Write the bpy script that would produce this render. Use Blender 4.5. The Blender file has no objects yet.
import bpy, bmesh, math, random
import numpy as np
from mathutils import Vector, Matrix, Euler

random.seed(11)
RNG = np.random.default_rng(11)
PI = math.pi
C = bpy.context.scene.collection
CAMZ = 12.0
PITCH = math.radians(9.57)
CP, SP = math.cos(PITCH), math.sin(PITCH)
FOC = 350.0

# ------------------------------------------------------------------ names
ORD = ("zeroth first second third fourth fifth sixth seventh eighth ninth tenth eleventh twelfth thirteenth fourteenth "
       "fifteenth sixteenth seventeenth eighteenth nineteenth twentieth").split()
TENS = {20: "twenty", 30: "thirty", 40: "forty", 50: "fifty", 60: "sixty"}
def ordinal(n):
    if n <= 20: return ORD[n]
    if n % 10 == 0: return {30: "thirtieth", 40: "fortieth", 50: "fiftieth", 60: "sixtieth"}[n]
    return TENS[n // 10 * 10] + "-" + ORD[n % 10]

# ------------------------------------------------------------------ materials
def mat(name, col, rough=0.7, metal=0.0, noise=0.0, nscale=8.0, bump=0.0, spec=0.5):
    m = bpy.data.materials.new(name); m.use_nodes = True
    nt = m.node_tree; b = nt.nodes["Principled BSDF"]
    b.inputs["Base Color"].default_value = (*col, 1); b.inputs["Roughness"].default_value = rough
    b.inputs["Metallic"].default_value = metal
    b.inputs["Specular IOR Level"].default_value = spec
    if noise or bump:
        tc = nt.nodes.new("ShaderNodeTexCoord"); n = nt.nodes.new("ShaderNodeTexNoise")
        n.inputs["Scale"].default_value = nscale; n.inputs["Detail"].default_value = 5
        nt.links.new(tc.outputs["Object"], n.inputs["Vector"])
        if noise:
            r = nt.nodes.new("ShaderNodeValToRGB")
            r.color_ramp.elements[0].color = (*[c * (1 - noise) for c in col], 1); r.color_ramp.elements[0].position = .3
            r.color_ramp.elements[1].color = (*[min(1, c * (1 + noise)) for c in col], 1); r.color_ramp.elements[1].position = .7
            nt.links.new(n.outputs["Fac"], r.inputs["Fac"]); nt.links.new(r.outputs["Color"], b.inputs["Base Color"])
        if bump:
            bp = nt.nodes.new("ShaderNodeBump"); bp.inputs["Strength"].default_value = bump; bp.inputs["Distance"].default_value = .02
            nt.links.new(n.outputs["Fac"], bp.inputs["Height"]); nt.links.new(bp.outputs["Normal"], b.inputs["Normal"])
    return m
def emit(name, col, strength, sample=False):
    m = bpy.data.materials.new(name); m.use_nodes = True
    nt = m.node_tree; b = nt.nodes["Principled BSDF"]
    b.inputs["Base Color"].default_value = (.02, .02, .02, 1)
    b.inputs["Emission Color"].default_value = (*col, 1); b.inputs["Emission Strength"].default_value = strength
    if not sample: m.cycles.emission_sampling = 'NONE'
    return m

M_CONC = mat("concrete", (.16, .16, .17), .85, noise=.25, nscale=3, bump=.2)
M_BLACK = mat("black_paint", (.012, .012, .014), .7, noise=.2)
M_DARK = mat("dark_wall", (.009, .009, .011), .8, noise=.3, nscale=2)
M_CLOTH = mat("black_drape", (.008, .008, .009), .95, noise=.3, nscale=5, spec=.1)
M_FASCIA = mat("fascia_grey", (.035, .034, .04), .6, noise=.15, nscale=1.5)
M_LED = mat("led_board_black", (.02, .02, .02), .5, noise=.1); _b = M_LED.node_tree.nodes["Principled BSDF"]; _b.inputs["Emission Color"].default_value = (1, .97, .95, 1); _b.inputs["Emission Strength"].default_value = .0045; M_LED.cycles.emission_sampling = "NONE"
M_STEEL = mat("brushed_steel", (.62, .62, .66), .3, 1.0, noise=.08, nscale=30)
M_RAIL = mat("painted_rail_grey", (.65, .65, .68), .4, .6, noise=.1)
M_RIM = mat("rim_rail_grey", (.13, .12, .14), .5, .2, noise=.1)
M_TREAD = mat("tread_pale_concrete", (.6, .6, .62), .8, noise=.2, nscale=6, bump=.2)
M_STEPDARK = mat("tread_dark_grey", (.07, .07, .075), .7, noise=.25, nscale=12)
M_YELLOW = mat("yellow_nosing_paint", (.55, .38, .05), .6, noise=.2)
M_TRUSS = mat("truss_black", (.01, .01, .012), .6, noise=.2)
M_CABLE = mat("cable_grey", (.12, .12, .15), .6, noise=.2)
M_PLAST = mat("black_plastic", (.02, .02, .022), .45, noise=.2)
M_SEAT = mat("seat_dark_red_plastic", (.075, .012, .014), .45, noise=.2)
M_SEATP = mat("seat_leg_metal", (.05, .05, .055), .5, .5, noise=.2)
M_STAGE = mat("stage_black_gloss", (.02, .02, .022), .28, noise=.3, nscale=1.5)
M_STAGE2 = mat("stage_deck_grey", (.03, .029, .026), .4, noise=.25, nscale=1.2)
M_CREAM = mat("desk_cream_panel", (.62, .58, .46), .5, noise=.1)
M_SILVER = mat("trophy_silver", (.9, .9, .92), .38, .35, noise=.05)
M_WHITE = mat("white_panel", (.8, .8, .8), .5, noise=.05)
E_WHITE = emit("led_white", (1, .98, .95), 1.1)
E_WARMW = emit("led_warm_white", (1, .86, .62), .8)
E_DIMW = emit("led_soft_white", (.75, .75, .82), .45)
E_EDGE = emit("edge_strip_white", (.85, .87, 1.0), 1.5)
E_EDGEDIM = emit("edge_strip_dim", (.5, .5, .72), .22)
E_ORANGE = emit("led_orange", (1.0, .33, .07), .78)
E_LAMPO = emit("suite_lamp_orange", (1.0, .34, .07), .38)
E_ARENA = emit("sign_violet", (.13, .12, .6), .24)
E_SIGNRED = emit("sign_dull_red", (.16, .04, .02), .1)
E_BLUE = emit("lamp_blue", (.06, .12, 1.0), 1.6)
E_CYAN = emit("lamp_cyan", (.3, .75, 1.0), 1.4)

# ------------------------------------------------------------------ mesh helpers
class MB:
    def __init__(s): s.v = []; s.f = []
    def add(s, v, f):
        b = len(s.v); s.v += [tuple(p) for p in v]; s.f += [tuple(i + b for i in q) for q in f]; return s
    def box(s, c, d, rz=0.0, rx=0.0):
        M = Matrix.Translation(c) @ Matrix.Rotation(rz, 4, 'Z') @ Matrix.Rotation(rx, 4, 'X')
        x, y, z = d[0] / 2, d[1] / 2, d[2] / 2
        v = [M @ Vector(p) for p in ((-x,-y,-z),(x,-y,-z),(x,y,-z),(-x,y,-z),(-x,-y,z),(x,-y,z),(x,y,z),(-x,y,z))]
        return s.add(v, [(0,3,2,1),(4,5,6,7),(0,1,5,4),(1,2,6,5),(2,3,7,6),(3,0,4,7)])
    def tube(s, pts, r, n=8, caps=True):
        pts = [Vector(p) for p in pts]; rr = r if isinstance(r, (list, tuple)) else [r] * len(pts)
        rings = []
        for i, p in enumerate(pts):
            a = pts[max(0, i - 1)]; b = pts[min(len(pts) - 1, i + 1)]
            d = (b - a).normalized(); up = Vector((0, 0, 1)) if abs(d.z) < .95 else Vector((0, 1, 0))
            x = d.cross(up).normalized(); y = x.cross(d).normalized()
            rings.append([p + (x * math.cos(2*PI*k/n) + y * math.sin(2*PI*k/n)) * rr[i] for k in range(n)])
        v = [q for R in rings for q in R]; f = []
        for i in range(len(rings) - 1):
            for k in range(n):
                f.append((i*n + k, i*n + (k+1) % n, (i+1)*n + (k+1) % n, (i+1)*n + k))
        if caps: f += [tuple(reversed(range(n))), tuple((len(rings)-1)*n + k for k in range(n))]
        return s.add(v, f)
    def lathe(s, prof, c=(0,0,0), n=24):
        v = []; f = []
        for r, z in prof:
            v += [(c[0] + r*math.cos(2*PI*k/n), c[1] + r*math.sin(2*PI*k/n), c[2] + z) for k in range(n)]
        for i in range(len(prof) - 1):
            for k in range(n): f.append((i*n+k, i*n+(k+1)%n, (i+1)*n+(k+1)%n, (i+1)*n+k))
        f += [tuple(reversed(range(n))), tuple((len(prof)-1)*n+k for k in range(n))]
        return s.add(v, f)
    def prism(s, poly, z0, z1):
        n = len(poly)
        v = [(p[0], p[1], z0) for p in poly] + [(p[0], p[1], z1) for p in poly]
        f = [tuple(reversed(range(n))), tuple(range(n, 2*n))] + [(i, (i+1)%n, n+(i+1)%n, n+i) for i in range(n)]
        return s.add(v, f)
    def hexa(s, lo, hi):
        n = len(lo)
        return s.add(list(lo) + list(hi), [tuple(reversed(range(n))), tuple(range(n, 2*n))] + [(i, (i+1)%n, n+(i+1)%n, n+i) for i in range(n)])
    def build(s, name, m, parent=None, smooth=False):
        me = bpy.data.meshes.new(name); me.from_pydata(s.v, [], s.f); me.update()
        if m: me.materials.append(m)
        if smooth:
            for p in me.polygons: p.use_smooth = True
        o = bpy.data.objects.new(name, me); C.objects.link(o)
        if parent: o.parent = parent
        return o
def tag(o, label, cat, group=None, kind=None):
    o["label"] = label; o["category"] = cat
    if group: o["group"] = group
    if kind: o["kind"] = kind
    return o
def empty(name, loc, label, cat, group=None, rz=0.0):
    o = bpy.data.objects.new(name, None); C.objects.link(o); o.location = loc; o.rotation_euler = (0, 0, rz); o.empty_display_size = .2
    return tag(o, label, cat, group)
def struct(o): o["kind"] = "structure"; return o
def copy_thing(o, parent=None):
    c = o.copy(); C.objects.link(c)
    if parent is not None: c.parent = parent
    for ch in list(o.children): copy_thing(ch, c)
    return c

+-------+

■ What this task involves ■
Quote the listing word for word from its first line through the line in which "return TENS[n //" appears.

■ Result ■
Write the bpy script that would produce this render. Use Blender 4.5. The Blender file has no objects yet.
import bpy, bmesh, math, random
import numpy as np
from mathutils import Vector, Matrix, Euler

random.seed(11)
RNG = np.random.default_rng(11)
PI = math.pi
C = bpy.context.scene.collection
CAMZ = 12.0
PITCH = math.radians(9.57)
CP, SP = math.cos(PITCH), math.sin(PITCH)
FOC = 350.0

# ------------------------------------------------------------------ names
ORD = ("zeroth first second third fourth fifth sixth seventh eighth ninth tenth eleventh twelfth thirteenth fourteenth "
       "fifteenth sixteenth seventeenth eighteenth nineteenth twentieth").split()
TENS = {20: "twenty", 30: "thirty", 40: "forty", 50: "fifty", 60: "sixty"}
def ordinal(n):
    if n <= 20: return ORD[n]
    if n % 10 == 0: return {30: "thirtieth", 40: "fortieth", 50: "fiftieth", 60: "sixtieth"}[n]
    return TENS[n // 10 * 10] + "-" + ORD[n % 10]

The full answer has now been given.